Могли ли мы предположить, что наши знатоки народного быта, учители, болтали о том, о чем сами не имеют понятия, что наши вдохновенные певцы народных слез просто перескакивали “к перу от карт и к картам от пера”, только что подмахнувшего какое-нибудь
Пробудись! Есть еще наслаждение: Вороти их! в тебе их спасение! Но счастливые глухи к добру...
Мы не имели понятия о народе, о его стонах и радостях, о его действительных бунтах, о его воззрениях на свободу и неволю. Сидит, бывало, какая-нибудь хорошенькая барышня в золотом пенсне, в модном платье, которого еще не успела переменить на якобы крестьянские лохмотья, и тоненьким голоском распевает:
Свобода, свободушка, воля вольная! Что ж ты к нам, лебедушка, нейдешь, не летишь?..
И так искренне выводит, так глупо, с таким убеждением, что это песня, “найденная” у какого-то “крестьянина” “при обыске”... Бедные-бедные “желторотые”! Нелегко им пришлось расплачиваться за разбитые горшки.
А впрочем, они возбуждают грустное чувство только пока молоды, пока из них еще могло бы что-нибудь выйти, пока они являются жертвой старших. Прошли десятки лет, мозги застыли окончательно, искренность превратилась в китайскую неподвижность, чувство очерствело в сектантской непримиримости, глаза закрылись на все, и изуродованное поколение, в свою очередь, стало уродовать Других. Тут уж не до жалости, которой гораздо более достойны их новые, молодые жертвы.
17
Молодое поколение 70-х годов очень мало нравственно ответственно за движение в народ. Это движение было совершенно подсказано внушенными ему понятиями о социальном строе России, об исторической роли и современном положении народа. Но с этого первого опыта оно уже лично виновато. Сколь ни коротки были эти экскурсии, сколь ни маловажна практика кружковой деятельности, они могли дать много поучения для каждого, в ком сохранилась хоть искра свободного сознания и воли.

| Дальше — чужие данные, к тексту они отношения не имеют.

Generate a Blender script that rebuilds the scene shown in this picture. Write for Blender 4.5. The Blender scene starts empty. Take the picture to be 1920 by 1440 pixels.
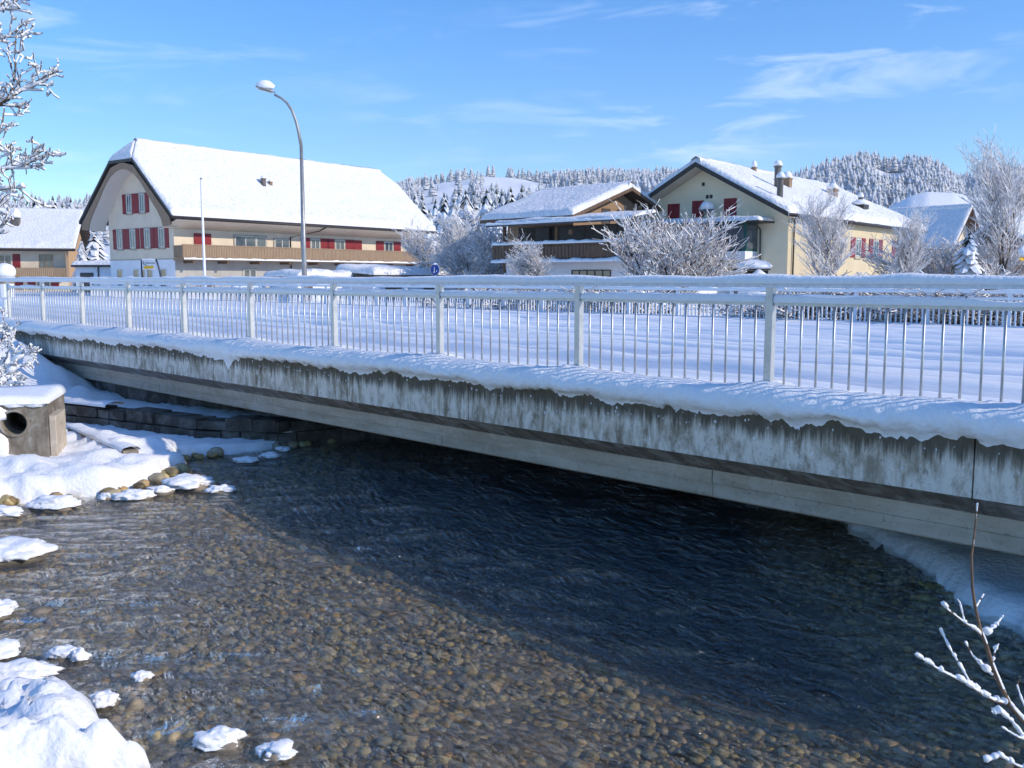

А эта искра есть у каждого человека. Мы не могли не видеть многого и действительно видели. Мы отлично знали, что в народе можно кого угодно бранить и порицать, но почти невозможно заикнуться о Государе. О Государе можно было говорить только уже с самыми “подготовленными”. Это знал каждый пропагандист после самого недолгого опыта. Мы все знали, что единственная успешная попытка народной организации была сделана Стефановичем [16] и товарищами, которые действовали якобы от Высочайшего имени, прямо его приказом, и даже приводили народ его именем к присяге. Малейшее честное размышление о таких фактах могло бы нам показать истинный характер русского государственного строя. Мы на каждом шагу видели православную философию в народе и при малейшем честном размышлении могли бы понять из этого не только, что такое народ, но и что такое Церковь, умевшая его так воспитать. Мы отлично видели понятия народа о собственности, о власти, о семейном начале. Мы могли и должны были, на основании наблюдаемого, подвергнуть пересмотру свои идеи — и не хотели этого. Многие из нас, долго прожившие в народе, совершенно начинали перерождаться, и, замечая это, мы стали говорить, что пребывание в народе “обуржуазивает”, “дереволюционизирует”, и стали даже этому пребыванию противодействовать. Мы из собственной нашей кружковой практики не только могли видеть, но и видели, что такое значат выборы, коллективные обсуждения и т. п. У тех, кто был поумнее, скоро составилось вполне ясное убеждение, что умных людей не выбирают, что кагальное обсуждение только запутывает вопросы. Мы знали, что большинство глупее меньшинства, и в собственной кружковой практике действовали сообразно с этим. А для России, для организма в миллион раз более сложного, продолжали требовать верховенства народа, всенародных голосований и т. п.